Exercise requirements -> Line by line, reproduce exactly the beginning of the listing below, ending with the line that contains "return Vector((x, _c" and adding nothing.

......

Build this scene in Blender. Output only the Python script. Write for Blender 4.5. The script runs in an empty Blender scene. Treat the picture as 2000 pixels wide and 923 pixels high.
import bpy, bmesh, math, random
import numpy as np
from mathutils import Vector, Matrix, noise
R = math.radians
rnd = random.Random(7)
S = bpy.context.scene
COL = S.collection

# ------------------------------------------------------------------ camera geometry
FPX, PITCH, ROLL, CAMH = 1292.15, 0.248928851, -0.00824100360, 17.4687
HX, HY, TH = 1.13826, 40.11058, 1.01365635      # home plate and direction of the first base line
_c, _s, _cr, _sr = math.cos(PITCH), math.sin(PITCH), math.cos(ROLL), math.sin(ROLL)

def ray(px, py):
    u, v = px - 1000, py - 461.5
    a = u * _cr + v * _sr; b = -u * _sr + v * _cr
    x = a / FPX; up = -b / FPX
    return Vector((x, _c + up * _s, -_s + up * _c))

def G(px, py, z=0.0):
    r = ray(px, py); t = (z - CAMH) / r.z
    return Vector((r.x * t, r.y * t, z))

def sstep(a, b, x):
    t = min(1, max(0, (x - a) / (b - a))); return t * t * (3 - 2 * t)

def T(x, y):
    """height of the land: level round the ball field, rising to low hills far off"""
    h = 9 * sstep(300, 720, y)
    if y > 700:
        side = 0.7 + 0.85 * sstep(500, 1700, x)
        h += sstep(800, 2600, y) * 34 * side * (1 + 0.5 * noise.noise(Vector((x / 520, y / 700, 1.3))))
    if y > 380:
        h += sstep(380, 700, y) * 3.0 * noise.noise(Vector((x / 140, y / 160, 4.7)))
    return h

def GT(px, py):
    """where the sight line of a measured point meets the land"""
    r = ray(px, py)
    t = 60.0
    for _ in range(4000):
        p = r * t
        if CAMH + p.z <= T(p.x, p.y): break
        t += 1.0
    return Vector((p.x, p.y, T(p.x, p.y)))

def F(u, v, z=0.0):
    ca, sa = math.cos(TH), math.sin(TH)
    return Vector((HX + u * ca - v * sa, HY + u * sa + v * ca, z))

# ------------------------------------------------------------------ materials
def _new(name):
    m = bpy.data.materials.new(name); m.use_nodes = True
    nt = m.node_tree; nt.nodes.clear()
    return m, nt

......

Worked solution ->
Build this scene in Blender. Output only the Python script. Write for Blender 4.5. The script runs in an empty Blender scene. Treat the picture as 2000 pixels wide and 923 pixels high.
import bpy, bmesh, math, random
import numpy as np
from mathutils import Vector, Matrix, noise
R = math.radians
rnd = random.Random(7)
S = bpy.context.scene
COL = S.collection

# ------------------------------------------------------------------ camera geometry
FPX, PITCH, ROLL, CAMH = 1292.15, 0.248928851, -0.00824100360, 17.4687
HX, HY, TH = 1.13826, 40.11058, 1.01365635      # home plate and direction of the first base line
_c, _s, _cr, _sr = math.cos(PITCH), math.sin(PITCH), math.cos(ROLL), math.sin(ROLL)

def ray(px, py):
    u, v = px - 1000, py - 461.5
    a = u * _cr + v * _sr; b = -u * _sr + v * _cr
    x = a / FPX; up = -b / FPX
    return Vector((x, _c + up * _s, -_s + up * _c))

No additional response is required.